Friday, 24 June 2016: 10:30 AM
The Canyons (Sheraton Salt Lake City Hotel)
Local urban-scale climate processes are modulated by a wide range of factors including urban morphology, properties of urban surfaces, and vegetation. These factors contribute significantly to strong spatial variability observed in urban areas. Accurately modeling the impact of these elements requires detailed information about transport processes at small scales. At the same time, integrating the effects of individual urban elements to larger scales or evaluating citywide policy initiatives, requires the ability to model a wide range of length scales. Here, we use the Large-Eddy Simulation (LES) technique combined with Uintah:MPMICE's massively parallel fully-coupled fluid-structure interaction (FSI) solver to run a simulation that simultaneously captures the unsteady local processes and the large scale city-wide flow patterns in a realistic urban area.

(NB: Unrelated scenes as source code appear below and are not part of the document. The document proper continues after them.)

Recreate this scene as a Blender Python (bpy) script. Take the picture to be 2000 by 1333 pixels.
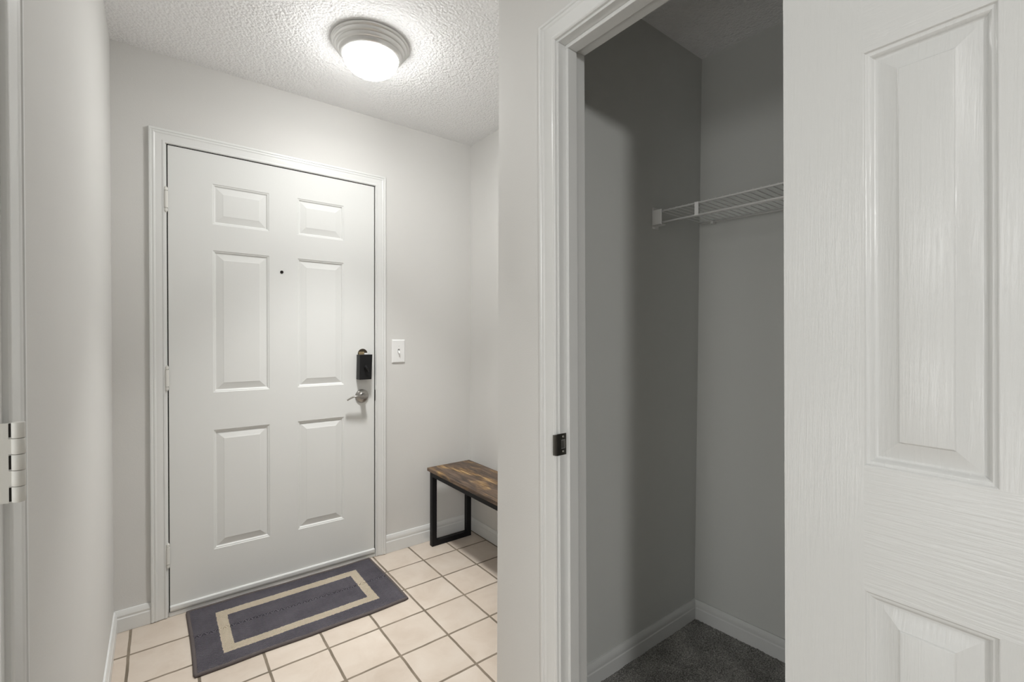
import bpy, bmesh, math, random
from mathutils import Vector, Matrix, noise as mnoise
random.seed(7)
S = bpy.context.scene
C = S.collection
for o in list(bpy.data.objects):
    bpy.data.objects.remove(o)

# ------------------------------------------------------------------ camera
CAM_H, YAW, PITCH, ROLL, FPX = 1.2284, 0.6541, -0.0122, 0.0034, 903.7
cam_d = bpy.data.cameras.new('camera')
cam_d.sensor_fit = 'HORIZONTAL'
cam_d.sensor_width = 36.0
cam_d.lens = FPX / 2000.0 * 36.0
cam_d.clip_start = 0.02
cam = bpy.data.objects.new('camera', cam_d)
C.objects.link(cam)
fw = Vector((math.sin(YAW) * math.cos(PITCH), math.cos(YAW) * math.cos(PITCH), math.sin(PITCH)))
rt = Vector((math.cos(YAW), -math.sin(YAW), 0))
up = rt.cross(fw)
r2 = rt * math.cos(ROLL) + up * math.sin(ROLL)
u2 = -rt * math.sin(ROLL) + up * math.cos(ROLL)
m = Matrix.Identity(4)
for i in range(3):
    m[i][0], m[i][1], m[i][2] = r2[i], u2[i], -fw[i]
m.translation = Vector((0, 0, CAM_H))
cam.matrix_world = m
S.camera = cam

# ------------------------------------------------------------------ light and exposure
S.view_settings.view_transform = 'Standard'
S.view_settings.look = 'None'
S.view_settings.gamma = 1.0
S.view_settings.use_curve_mapping = False
S.view_settings.exposure = 0.0
LAMP_E = 45.0        # glass dome of the foyer fixture
W = bpy.data.worlds.new('world')
S.world = W
W.use_nodes = True
W.node_tree.nodes['Background'].inputs[0].default_value = (0.99, 1.0, 0.985, 1)
W.node_tree.nodes['Background'].inputs[1].default_value = 0.12


def area(name, loc, target, size, size_y, power, col=(1, 1, 1), shape='RECTANGLE'):
    d = bpy.data.lights.new(name, 'AREA')
    d.shape = shape
    d.size = size
    if shape in ('RECTANGLE', 'ELLIPSE'):
        d.size_y = size_y
    d.energy = power
    d.color = col
    o = bpy.data.objects.new(name, d)
    C.objects.link(o)
    o.location = loc
    o.rotation_euler = (Vector(target) - Vector(loc)).to_track_quat('-Z', 'Y').to_euler()
    return o


area('living_room_lamp', (-1.4, -2.67, 2.27), (0.6, 0.3, 1.2), 0.36, 0.36, 41, (1.0, 1.0, 0.985), 'DISK')
area('side_room_fill_high', (-2.1, 0.34, 1.75), (1.0, 0.55, 1.3), 0.62, 0.5, 10.0, (0.99, 1.0, 0.99))  # unseen fill light added to brighten the closet, no real window
area('side_room_fill_low', (-1.8, 0.34, 0.55), (1.0, 0.55, 1.8), 0.62, 0.5, 8.2, (0.99, 1.0, 0.99))  # second added fill, set low to lift the closet ceiling
area('hall_ceiling_lamp', (-1.15, -0.65, 2.37), (-0.6, -0.4, 0.0), 0.42, 0.42, 8.0, (1.0, 1.0, 0.985), 'DISK')

# ------------------------------------------------------------------ helpers


def sprops(o, label=None, cat=None, group=None, kind=None):
    if label: o['label'] = label
    if cat: o['category'] = cat
    if group: o['group'] = group
    if kind: o['kind'] = kind
    return o


def thing(name, label, cat, loc=(0, 0, 0)):
    o = bpy.data.objects.new(name, None)
    C.objects.link(o)
    o.location = loc
    o.empty_display_size = 0.05
    return sprops(o, label, cat)


def obj(name, bm, mat, parent=None, smooth=False, kind=None, bevel=0.0, mats=None):
    bmesh.ops.recalc_face_normals(bm, faces=bm.faces)
    me = bpy.data.meshes.new(name)
    bm.to_mesh(me)
    bm.free()
    for mm in (mats or [mat]):
        me.materials.append(mm)
    if smooth:
        for p in me.polygons: p.use_smooth = True
    o = bpy.data.objects.new(name, me)
    C.objects.link(o)
    if parent:
        o.parent = parent
        o.matrix_parent_inverse = Matrix.Translation(-parent.location)
    if kind: o['kind'] = kind
    if bevel:
        b = o.modifiers.new('bevel', 'BEVEL')
        b.width = bevel
        b.segments = 2
        b.limit_method = 'ANGLE'
        b.angle_limit = math.radians(40)
    return o


def auto_smooth(o, ang=35):
    for p in o.data.polygons: p.use_smooth = True
    mod = o.modifiers.new('edges', 'EDGE_SPLIT')
    mod.split_angle = math.radians(ang)
    return o


def bm_box(bm, x0, x1, y0, y1, z0, z1):
    v = [bm.verts.new((x, y, z)) for x in (x0, x1) for y in (y0, y1) for z in (z0, z1)]
    for f in ((0, 1, 3, 2), (4, 6, 7, 5), (0, 4, 5, 1), (2, 3, 7, 6), (0, 2, 6, 4), (1, 5, 7, 3)):
        bm.faces.new([v[i] for i in f])
    return v


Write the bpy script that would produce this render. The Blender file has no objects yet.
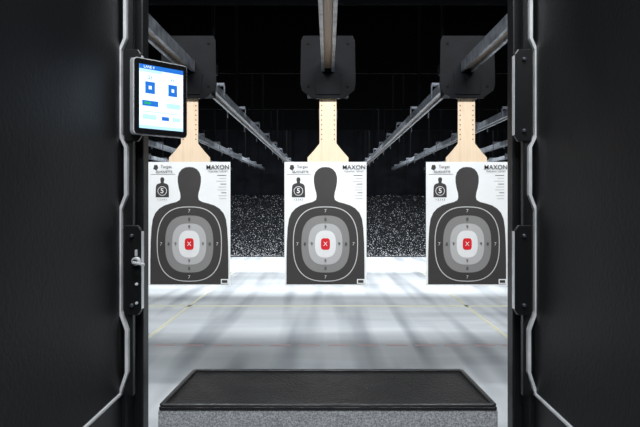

To accomplish this, we used detailed surface boundary conditions with resolved surface roughness elements and a new advanced inflow grid-turbulence generator. This provided realistic large-scale atmospheric forcing parameters and appropriate atmospheric conditions. Our new approach to modeling the atmospheric boundary layer (ABL) provides an unprecedented level of physical description, allowing us to accurately model momentum and dispersion in real cities. We will present results from IOP8 (intensive observation period 8) of the Joint Urban 2003 experiment in downtown Oklahoma City (OKC), which includes simultaneously resolving turbulence around individual buildings and capturing the full dynamic range of scales present in the ABL. Our findings indicate that the tool is capable of capturing complex flow structures and flow topology features around individual buildings and street canyons at small scales and modeling pollutant transport at city scales.